3 avril 1734
Je vous renvoye Adelaide, mon charmant amy, je l'ay relüe avec un plaisir toujours nouveau, j'y ay versé des Larmes.
Elle est bien écrite comme tout ce qui sort de vostre Plume; mais j'ay senti ce qui m'avoit frappé dès la première fois que L'intérest du spectateur étoit un peu partagé entre Vendosme et Nemours et je crois que c'est le seul petit défaut du fonds. Quant au stile, il est coulant, vif et plein de sentiment presque partout. Je crois cependant y avoir remarqué encore quelques vers qui tiennent de l’épique. C'est mr. Le Brun qui porte sans y penser des Portraits Le ton et le Coloris de l'histoire. Le rosle d'Adelaide me paroit complet, c'est la plus aimable fille et la plus charmante maitresse que j'aye vüe de ma vie. J'ay confié le tout à Pelissier qui m'a promis de vous La remettre en main propre. Vous devés y reconnoitre mon cachet.

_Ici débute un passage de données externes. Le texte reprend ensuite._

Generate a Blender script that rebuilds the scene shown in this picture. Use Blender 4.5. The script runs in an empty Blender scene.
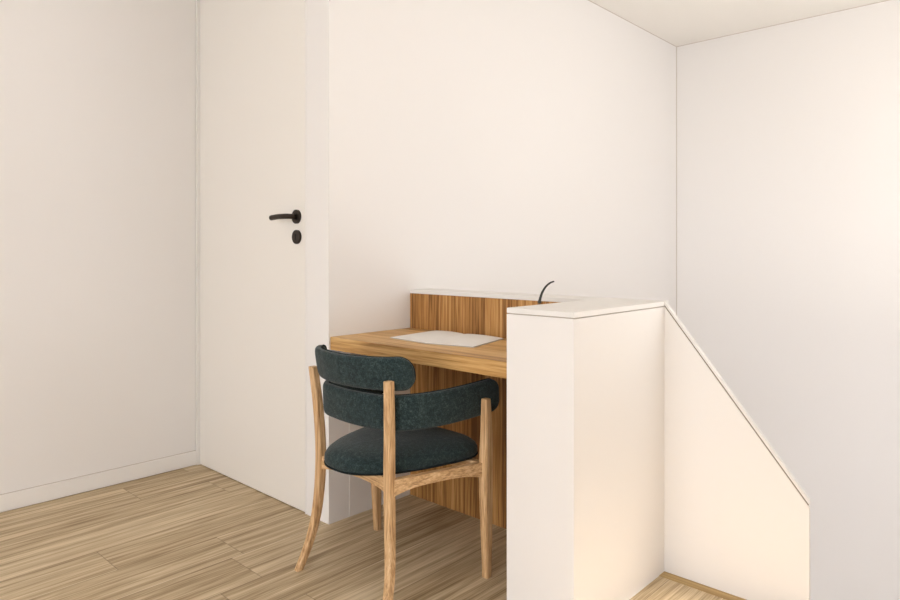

Vous ne m’écrivés point, mon cher amy, mais je sais que vous estes très occupé, mandés moy seulement quelquefois que vous m'aimés toujours et rien davantage. C'est la seule chose dont je ne vous dispenseray jamais. Vous avés fait La conqueste de mr. Deschamps et mr. Dubourgtroude n'a point de termes pour exprimer tout ce qu'il a Connu en vous d'aimable, d'enchanteur et de séduisant. Il prétend qu'il faut vous adorer et qu'on ne peut moins faire. Je me suis fait conter tout ce que vous luy avés dit, tout ce que vous faites, tout ce qu'il aime en vous, comme si je ne l'avois pas sçu moy mesme. J'ay éprouvé à ces récits une douceur qu'on ressent toujours à parler de ce qu'on aime. En attendant Le plaisir de vous voir et de vivre avec vous nous parlons de vous, nous Lisons vos beaux vers, nous vous admirons et nous vous aimons.
Dubourgtroude m'a promis de vostre part votre vie de Moliere, et il a augmenté L'impatience que j'ay de voir Sanson; c'est dit on quelque chose de bien neuf sur un Théâtre qui sembloit épuisé. On s'ennuyoit depuis longtemps de la monotonie des Opéras, des beaux sentimens et des Diableries. L'un n’étoit plus merveilleux, on s'acoutumoit au Diable, et l'autre étoit affadissant. Vous prenés un ton nouveau, tant il est vray que les Choses ne manquent pas mais les génies pour Les mettre en Oeuvre. Vous avés deviné Rameau, vous l'allés mettre dans tout son jour. Il avoit besoin d'un homme tel que vous pour le faire paroître. Peutestre avions nous besoin de luy pour vous tenter de ce genre d’écrire, ainsy Quinaut et Lully se rencontrèrent.
Je mène une vie si traversée d'occupations ennuyeuses et de Passions turbulentes, que je n'ay ny Le temps ny La tranquilité d'achever mon allégorie. Le matin au Palais et souvent l'après dinée, le soir à mes amis et à mes fantaisies amoureuses, vous jugés si dans ce tumulte on peut faire des vers, et de vers qui vous soient envoyés,mais je prenois avec Plaisir la vacance de Pasques pour achever cette pièce et tascher de la rendre digne de vous être adressée. Envoyés moy vos opéras, vos pièces fugitives, vostre Préface sur Moliere. C'est avec tels restaurants que mon misérable petit génie tourmenté et harcelé de toutes parts peut estre ranimé.
Mon dieu avec quel plaisir j'ay lu vostre lettre qui commence par Philis qu'est devenu ce temps &c., qu'elle est bien écrite, qu'elle est du bon ton et qu'elle est singulière! Je ne vois rien en nostre langue comme cela. Adieu amy adorable et désespérant en tout genre pour qui veut se mesler d’écrire.